The exercise
Using the material below, copy every line where "this" appears.

==== Rows

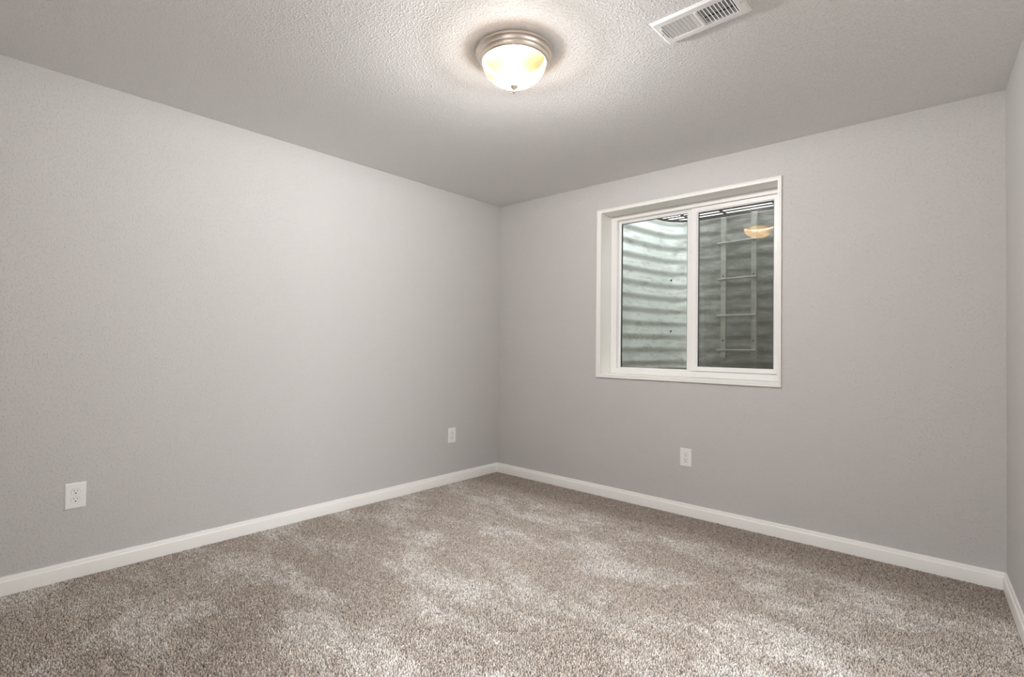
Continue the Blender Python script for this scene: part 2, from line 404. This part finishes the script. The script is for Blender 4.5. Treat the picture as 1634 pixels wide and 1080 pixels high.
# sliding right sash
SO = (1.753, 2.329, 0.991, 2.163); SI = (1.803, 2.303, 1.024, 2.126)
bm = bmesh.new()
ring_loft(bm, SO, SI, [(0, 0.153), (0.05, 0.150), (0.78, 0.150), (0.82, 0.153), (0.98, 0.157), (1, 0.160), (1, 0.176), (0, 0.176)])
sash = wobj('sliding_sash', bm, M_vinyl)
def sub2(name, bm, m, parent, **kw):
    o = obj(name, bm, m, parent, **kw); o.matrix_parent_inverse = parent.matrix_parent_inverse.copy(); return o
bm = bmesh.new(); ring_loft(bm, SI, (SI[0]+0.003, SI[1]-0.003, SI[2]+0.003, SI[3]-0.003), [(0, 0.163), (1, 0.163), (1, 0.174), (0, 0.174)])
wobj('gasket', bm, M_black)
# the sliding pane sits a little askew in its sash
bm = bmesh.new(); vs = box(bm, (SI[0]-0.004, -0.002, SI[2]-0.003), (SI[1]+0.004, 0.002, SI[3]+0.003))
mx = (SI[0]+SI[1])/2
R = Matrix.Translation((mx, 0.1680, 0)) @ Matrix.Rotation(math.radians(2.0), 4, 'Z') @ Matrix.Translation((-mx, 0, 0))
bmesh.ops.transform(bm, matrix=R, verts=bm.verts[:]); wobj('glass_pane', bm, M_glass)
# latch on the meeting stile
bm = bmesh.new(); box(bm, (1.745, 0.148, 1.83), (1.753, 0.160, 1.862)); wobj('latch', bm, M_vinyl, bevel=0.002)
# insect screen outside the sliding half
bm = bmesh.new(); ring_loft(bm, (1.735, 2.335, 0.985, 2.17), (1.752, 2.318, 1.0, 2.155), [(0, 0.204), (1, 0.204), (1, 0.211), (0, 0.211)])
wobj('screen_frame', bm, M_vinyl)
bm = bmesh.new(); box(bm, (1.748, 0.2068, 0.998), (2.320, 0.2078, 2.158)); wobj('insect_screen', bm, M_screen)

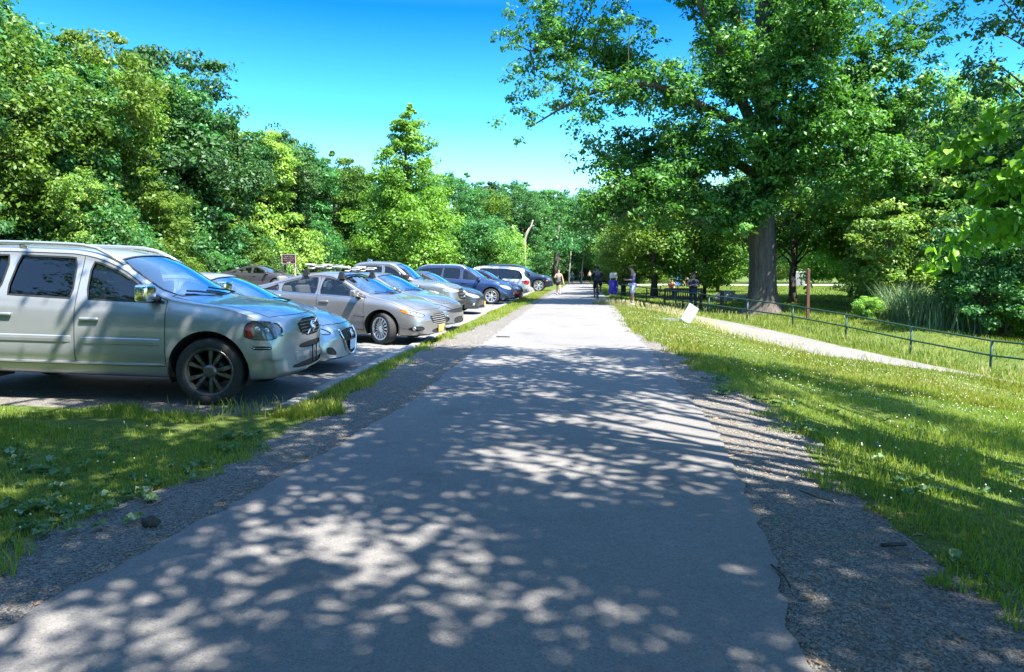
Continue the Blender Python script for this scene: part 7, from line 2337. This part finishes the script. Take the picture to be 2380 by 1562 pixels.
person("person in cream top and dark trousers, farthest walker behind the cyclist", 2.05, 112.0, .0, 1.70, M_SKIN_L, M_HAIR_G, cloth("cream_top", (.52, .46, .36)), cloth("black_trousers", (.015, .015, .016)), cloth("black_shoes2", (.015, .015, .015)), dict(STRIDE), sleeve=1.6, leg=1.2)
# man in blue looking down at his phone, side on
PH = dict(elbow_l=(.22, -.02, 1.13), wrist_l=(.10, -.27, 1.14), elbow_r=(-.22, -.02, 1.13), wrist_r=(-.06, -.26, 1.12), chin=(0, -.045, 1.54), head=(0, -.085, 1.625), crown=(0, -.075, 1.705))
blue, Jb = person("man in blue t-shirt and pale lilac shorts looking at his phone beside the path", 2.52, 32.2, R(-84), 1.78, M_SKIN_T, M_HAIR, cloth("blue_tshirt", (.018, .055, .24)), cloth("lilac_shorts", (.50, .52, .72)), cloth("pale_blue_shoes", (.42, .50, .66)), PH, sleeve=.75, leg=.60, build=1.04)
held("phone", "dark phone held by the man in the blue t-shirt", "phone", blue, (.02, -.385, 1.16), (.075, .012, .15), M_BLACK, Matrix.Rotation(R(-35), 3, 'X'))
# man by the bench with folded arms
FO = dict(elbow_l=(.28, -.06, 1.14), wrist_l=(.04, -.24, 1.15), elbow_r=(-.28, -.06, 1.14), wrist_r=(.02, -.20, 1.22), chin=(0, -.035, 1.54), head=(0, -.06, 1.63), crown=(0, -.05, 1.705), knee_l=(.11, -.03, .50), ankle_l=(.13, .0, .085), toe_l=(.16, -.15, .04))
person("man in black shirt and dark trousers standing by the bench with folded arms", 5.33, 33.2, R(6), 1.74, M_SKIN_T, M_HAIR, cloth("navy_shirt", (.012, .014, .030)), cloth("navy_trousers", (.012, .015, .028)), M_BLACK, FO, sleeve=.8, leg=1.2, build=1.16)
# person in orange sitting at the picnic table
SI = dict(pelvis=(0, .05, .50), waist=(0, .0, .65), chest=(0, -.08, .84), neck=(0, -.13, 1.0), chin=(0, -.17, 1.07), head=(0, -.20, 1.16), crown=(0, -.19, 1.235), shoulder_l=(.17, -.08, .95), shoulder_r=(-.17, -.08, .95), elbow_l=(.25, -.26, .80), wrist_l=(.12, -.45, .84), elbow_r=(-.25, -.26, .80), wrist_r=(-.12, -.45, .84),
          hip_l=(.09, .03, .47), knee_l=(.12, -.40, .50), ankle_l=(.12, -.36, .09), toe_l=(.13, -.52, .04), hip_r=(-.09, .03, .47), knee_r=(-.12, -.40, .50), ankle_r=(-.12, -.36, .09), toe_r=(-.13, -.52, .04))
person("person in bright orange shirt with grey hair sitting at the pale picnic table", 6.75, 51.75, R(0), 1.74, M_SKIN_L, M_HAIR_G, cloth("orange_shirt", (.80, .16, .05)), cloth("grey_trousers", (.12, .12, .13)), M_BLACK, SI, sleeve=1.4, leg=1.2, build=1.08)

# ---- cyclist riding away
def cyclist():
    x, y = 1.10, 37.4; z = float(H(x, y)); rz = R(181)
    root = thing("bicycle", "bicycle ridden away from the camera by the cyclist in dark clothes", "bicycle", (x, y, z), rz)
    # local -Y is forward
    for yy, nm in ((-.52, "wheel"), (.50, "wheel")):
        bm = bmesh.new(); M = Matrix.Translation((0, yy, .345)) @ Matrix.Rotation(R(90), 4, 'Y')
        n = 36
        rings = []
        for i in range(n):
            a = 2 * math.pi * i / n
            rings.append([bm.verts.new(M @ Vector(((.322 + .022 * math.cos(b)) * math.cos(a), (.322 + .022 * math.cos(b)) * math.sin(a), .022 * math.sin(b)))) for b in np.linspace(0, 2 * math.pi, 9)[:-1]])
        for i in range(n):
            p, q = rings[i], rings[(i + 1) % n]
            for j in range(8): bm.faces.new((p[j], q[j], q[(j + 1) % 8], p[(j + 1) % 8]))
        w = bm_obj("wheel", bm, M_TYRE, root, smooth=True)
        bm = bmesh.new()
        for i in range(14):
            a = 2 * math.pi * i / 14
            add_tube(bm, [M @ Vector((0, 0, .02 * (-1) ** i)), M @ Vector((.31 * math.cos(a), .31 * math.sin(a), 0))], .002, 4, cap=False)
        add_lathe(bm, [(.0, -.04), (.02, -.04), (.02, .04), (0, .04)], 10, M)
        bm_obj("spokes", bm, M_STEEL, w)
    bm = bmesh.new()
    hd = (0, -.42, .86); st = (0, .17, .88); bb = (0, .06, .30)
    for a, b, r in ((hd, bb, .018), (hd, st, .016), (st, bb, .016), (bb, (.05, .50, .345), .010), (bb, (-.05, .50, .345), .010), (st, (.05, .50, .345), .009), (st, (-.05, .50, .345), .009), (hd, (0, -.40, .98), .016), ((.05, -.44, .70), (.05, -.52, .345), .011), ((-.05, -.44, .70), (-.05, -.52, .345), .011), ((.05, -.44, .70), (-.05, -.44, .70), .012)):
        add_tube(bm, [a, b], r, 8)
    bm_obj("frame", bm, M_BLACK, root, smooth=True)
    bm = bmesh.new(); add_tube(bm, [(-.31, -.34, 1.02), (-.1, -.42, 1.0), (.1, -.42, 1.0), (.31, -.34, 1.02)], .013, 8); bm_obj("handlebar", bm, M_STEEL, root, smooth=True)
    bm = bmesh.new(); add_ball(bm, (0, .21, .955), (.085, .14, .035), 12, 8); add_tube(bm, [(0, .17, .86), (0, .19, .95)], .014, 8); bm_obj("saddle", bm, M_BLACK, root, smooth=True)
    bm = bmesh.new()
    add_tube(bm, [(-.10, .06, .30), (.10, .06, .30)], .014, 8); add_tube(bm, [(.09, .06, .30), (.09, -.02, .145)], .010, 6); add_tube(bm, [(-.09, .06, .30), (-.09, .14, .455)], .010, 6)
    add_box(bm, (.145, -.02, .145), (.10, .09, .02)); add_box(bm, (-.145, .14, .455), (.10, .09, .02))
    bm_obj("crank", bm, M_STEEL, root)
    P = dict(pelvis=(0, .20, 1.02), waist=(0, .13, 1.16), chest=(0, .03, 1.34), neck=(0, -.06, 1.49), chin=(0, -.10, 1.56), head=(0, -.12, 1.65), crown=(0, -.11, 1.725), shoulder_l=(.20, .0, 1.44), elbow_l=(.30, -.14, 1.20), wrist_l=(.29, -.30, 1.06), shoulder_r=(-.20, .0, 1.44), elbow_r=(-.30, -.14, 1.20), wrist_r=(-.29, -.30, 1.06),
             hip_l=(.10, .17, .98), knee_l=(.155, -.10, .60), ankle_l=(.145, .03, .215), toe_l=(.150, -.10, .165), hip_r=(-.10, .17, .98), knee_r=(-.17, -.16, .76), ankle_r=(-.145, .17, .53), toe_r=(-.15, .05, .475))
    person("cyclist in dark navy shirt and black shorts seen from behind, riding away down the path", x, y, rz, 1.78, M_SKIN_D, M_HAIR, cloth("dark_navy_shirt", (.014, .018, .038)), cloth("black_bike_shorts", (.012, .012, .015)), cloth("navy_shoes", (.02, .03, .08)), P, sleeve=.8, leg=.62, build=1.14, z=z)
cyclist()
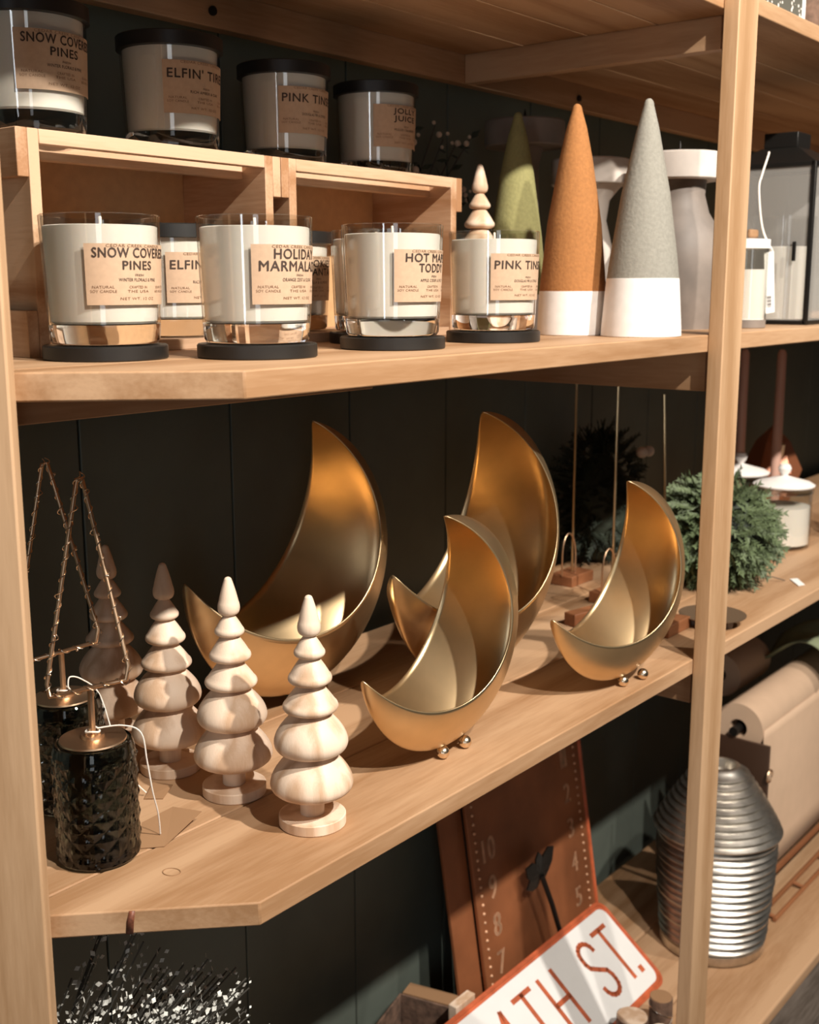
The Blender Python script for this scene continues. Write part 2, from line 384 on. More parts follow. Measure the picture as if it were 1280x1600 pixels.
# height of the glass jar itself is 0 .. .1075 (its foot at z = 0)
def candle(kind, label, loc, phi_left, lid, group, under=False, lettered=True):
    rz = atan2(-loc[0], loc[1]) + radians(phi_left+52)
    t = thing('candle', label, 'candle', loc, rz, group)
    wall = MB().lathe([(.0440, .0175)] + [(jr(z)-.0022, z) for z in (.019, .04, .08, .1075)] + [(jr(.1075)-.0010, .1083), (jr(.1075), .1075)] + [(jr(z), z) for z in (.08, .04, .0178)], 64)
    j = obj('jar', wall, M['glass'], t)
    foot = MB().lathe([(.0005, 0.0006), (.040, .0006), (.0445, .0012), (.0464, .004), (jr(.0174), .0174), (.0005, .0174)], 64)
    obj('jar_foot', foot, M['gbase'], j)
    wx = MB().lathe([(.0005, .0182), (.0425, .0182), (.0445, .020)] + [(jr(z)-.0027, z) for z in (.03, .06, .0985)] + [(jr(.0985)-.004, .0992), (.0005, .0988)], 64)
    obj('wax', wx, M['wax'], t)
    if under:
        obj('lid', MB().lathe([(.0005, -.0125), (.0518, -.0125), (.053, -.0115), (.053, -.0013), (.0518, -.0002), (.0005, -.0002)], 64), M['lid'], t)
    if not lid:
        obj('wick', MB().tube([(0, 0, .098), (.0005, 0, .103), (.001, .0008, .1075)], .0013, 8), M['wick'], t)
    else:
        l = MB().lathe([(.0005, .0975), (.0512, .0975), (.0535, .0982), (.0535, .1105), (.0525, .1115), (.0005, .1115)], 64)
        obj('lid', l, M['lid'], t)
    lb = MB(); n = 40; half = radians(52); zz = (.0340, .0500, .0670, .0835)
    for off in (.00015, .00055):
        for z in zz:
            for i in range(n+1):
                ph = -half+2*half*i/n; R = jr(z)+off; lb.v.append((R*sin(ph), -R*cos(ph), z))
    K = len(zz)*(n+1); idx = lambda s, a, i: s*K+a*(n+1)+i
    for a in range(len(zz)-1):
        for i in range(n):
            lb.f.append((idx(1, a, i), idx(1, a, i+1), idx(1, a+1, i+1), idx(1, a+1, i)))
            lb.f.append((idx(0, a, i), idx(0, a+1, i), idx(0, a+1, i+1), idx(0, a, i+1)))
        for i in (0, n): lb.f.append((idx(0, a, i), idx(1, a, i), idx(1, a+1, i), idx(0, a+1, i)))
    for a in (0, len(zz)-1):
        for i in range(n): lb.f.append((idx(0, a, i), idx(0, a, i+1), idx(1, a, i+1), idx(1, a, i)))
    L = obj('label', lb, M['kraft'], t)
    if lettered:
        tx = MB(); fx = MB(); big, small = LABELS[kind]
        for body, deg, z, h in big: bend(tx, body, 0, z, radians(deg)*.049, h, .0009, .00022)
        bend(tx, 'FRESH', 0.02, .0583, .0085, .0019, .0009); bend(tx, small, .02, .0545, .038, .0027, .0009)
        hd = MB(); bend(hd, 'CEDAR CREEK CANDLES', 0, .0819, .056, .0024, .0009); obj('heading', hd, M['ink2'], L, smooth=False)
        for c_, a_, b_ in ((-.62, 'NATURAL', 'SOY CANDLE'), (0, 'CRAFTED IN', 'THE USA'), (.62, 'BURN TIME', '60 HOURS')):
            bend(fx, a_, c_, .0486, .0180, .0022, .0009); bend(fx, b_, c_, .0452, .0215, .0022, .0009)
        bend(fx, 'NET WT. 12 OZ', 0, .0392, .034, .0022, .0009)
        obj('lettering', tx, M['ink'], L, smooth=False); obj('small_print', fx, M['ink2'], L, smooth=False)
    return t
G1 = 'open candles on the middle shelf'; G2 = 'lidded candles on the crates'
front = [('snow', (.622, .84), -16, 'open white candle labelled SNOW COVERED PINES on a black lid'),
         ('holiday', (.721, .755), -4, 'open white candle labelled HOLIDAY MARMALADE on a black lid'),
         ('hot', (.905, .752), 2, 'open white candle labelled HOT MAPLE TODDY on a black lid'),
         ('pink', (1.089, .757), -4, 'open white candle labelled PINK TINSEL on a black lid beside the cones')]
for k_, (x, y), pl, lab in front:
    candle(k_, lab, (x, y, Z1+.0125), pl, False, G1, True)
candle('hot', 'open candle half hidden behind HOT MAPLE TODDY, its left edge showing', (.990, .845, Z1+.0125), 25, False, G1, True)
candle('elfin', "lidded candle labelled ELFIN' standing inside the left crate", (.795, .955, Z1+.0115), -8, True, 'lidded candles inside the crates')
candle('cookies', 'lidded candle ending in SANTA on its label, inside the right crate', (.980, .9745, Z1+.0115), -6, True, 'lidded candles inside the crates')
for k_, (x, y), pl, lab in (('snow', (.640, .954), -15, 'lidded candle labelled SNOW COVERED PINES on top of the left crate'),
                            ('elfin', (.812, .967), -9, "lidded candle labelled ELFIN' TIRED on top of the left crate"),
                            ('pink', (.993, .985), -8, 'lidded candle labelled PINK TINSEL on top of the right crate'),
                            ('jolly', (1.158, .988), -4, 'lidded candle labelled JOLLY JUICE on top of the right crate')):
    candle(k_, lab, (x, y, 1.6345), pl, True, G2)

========

Correct response
Continue the Blender Python script for this scene: part 2, from line 404. This part finishes the script. The script is for Blender 4.5. Treat the picture as 1634 pixels wide and 1080 pixels high.
Continue the Blender Python script for this scene: part 7, from line 2337. This part finishes the script. Take the picture to be 2380 by 1562 pixels.
The Blender Python script for this scene continues. Write part 2, from line 384 on. More parts follow. Measure the picture as if it were 1280x1600 pixels.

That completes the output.